Old Writing Snippet

I found this amongst some older stuff and since it’s not really long enough to make into it’s own entry in the Writing page, I’m going to put it here. Check it out.

Fynx sat atop the bridge’s highest tower and gazed out at the city across the river. The guards below were oblivious to his presence perched high above them. His golden-red hair flowed in the steady breeze like a flame atop his head. His deep emerald green eyes took in what little detail he could gather from the distant city. His body was lithe and relaxed despite the height and winds which made his perch all the more perilous.

The light of candle, torch, and lantern could be seen in the upper windows unblocked by the city walls. Moonlight cast a pall of shadows across the buildings, making the lights seem all the brighter. Fynx wondered if any in those windows could look out and see the figure perched atop the bridge that was him. In the charcoal cloak and matching tunic he doubted it. Yet as the moon rose higher he sprang from the tower to the shadows of the balcony below. With no more noise than that of a cat he landed on the balcony rail. A quick check of the doorway assured him that the guards were still below. He lowered himself as far as arms would allow and then dropped silently to the roadway below and stepped more securely into the shadows.

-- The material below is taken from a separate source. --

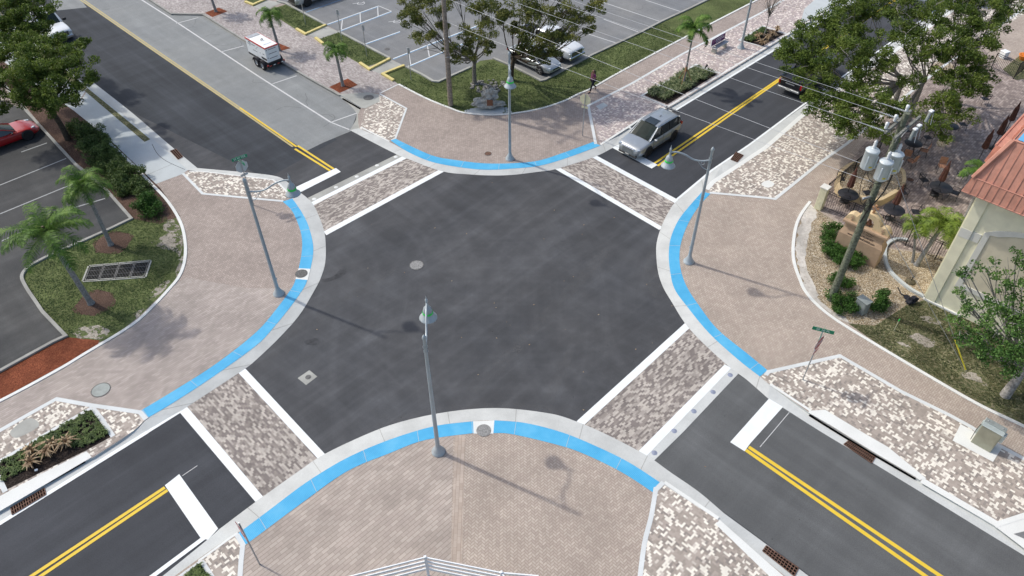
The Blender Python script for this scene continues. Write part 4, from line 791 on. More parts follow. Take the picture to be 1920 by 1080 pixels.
for k in range(4):
    a, b = Q[0].lerp(Q[1], k/4+.012), Q[0].lerp(Q[1], (k+1)/4-.012); d, c = Q[3].lerp(Q[2], k/4+.012), Q[3].lerp(Q[2], (k+1)/4-.012); m = MB()
    for u, v in ((a, b), (b, c), (c, d), (d, a)): m.line([u, v], .05, .02, .02)
    for j in range(1, 9): m.line([a.lerp(b, j/9), d.lerp(c, j/9)], .017, .021, .015)
    for j in (1, 2): m.line([a.lerp(d, j/3), b.lerp(c, j/3)], .02, .023, .015)
    m.build('grate_panel', 'iron', gt)
# ------------------------------------------------------------------ vehicles
def car(name, label, cat, loc, rz, paint, body, cab, L, wr=.36, wx=(1.4, -1.4), wy=.80, opts=()):
    """body: (x, half width, top z, bottom z); cab: (x, roof z, half width base, half width top)"""
    t = thing(name, label, cat, loc, rz)
    m = MB(); n = len(body); rows = []
    for x, w_, zt_, zb in body:
        rows.append([(x, -w_*.80, zb), (x, -w_*.97, zb+.08), (x, -w_, zb+.25), (x, -w_, (zt_+zb)/2+.06), (x, -w_*.985, zt_-.10), (x, -w_*.93, zt_-.025), (x, -w_*.8, zt_), (x, -w_*.4, zt_+.02), (x, 0, zt_+.03)])
    rows = [r+[(a, -b, c) for a, b, c in r[-2::-1]] for r in rows]; k = len(rows[0])
    vs = [v for r in rows for v in r]; fs = []
    for i in range(n-1):
        for j in range(k-1): fs.append((i*k+j, i*k+j+1, (i+1)*k+j+1, (i+1)*k+j))
        fs.append((i*k+k-1, i*k, (i+1)*k, (i+1)*k+k-1))
    fs += [tuple(range(k-1, -1, -1)), tuple((n-1)*k+j for j in range(k))]
    m.add(vs, fs, 0, True); b = m.build('body', paint, t)
    sb = b.modifiers.new('s', 'SUBSURF'); sb.levels = sb.render_levels = 2
    # cabin
    if cab:
        pr_ = [[(x, -wb, min(z, _belt(body, x))-.07), (x, -wb*.985, _belt(body, x)-.025), (x, -wt*1.02-(wb-wt)*.12, z-.07 if z-_belt(body, x) > .2 else z-.01), (x, -wt*.93, z-.01), (x, -wt*.5, z+.015), (x, 0, z+.02)] for x, z, wb, wt in cab]
        pr_ = [r+[(a, -b_, c) for a, b_, c in r[-2::-1]] for r in pr_]; k = len(pr_[0]); roof = MB(); glass = {'windshield': MB(), 'rear_window': MB()}; sideL, sideR = MB(), MB()
        for i in range(len(pr_)-1):
            a, c = pr_[i], pr_[i+1]; z0, z1 = cab[i][1], cab[i+1][1]; sl_ = abs(z1-z0)/max(1e-3, abs(cab[i+1][0]-cab[i][0]))
            for j in range(k-1):
                q = [a[j], a[j+1], c[j+1], c[j]]
                if 3 <= j <= k-5:
                    tgt = roof if sl_ < .3 else glass['windshield' if i > len(pr_)/2-1 else 'rear_window']
                    tgt.add(q, [(0, 1, 2, 3)], 0, True)
                elif j in (1, k-3):
                    (sideL if j > 3 else sideR).add(q, [(0, 1, 2, 3)])
                else: roof.add(q, [(0, 1, 2, 3)], 0, j in (2, k-4))
        roof.build('roof', paint, t)
        for nm, g in glass.items():
            if g.f: g.build(nm, 'glass_screen' if nm == 'windshield' else 'glass_dark', t)
        sideL.build('side_window', 'glass_dark', t); sideR.build('side_window', 'glass_dark', t)
        for s_ in (1, -1):
            pl = MB(); pm = MB()
            for i in opts_get(opts, 'pillars', (1, 2, len(cab)-2)):
                x, z, wb, wt = cab[i]; bz = _belt(body, x); lo = (x+opts_get(opts, 'rake', 0), s_*(wb*.99), bz+.01); pm.tube([lo, (x, s_*(wt*1.03+(wb-wt)*.12), z-.06)], .030, 6)
            i = len(cab)-2; x, z, wb, wt = cab[i]; x2, z2, wb2, wt2 = cab[-1]; pl.tube([(x2, s_*wb2*.97, z2+.01), (x, s_*(wt+.02), z-.03)], .035, 6)
            x, z, wb, wt = cab[1]; x2, z2, wb2, wt2 = cab[0]; pl.tube([(x2, s_*wb2*.97, z2+.01), (x, s_*(wt+.02), z-.03)], .04, 6)
            pl.build('pillar', paint, t); pm.build('pillar', 'black' if name == 'suv' else paint, t)
    for x in wx:
        for s_ in (1, -1):
            w_ = MB().lathe([(wr*.6, -.11), (wr*.93, -.11), (wr, -.07), (wr, .07), (wr*.93, .11), (wr*.66, .115), (wr*.64, .06)], (x, s_*wy, wr), 24, axis=(0, s_, 0)).build('wheel', 'rubber', t)
            rm = MB().lathe([(wr*.66, .09), (wr*.6, .10), (wr*.56, .04), (.001, .02)], (x, s_*wy, wr), 24, 1, axis=(0, s_, 0))
            for q in range(5):
                a = q*1.2566; rm.box((x+math.cos(a)*wr*.33, s_*(wy+.085), wr+math.sin(a)*wr*.33), (wr*.55, .03, wr*.16), M=Matrix.Rotation(-a, 4, 'Y'))
            rm.build('rim', [opts_get(opts, 'rim', 'sign_back'), 'black'], w_)
            MB().lathe([(wr*1.14, 0), (wr*1.16, .012), (wr*.8, .014), (.001, .014)], (x, s_*(body_w(body, x)-.005), wr+.03), 28, axis=(0, s_, 0)).build('wheel_arch', 'black', t)
    return t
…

The wind was lessened at this level and he could make out the voices of the guards, muffled but discernable none-the-less. On padded feet he stepped to the outside of the retaining wall and to the narrow ledge there. He slipped towards the guard post farthest from the city. When he came to the tower he began the perilous task of working around the tower, his fingers finding the smallest handholds his soft boots allowing him a perilous step.

As he worked his way slowly around the tower he hoped he timed this right. He wouldn’t be able to hang to the side of this tower for long. If the changing of the guard were late he would surely plummet into the river below. Then it would be a toss up as to whether he was shot by a quarrel from the guardsmen and dragged back to the city and hanged or became a midnight snack for the voracious crocs below.

From this point he could see nothing but the night sky above him, and the dark water below. To either side he could see only the gentle curve of the tower. His left foot slipped and Fynx gasped for air, the brick drawing blood from his finger tips as he dug for an emergency hold.

In earlier times the elves would have allowed him into the forest. Not welcomed him, or greeted him, but allowed him to come beneath the branches of their home so long as he respected it and them and showed no malice to the wood. But this was not the olden times. It had been a hundred years since the elves had allowed the ambassadors of the other races to come into their realm. A hundred years since the council on diplomatic relations had been returned to the city with their heads strapped to their saddles and not a body amongst them. It could not be said that the elves were at war with the humans or the dwarves, or that they battled only the giak and the minotaur in their forest. The elves had simply decided that they would have no more of the other, lesser races, and had closed their borders in a most unpleasant way. In those 100 years few have claimed to have been within the forest’s shadow, none that have entered its depths have returned, and many are the tales of what awaits the foolish soul who braves to penetrate the elvish veil of secrecy.

I’m not putting this up as an example of my incredible prose, but rather as an example of the kind of crap that is cluttering up my harddrive.

02/15/05: Thanks to Frank Andrew for catching the typos that I missed. I think I’ve corrected them all now.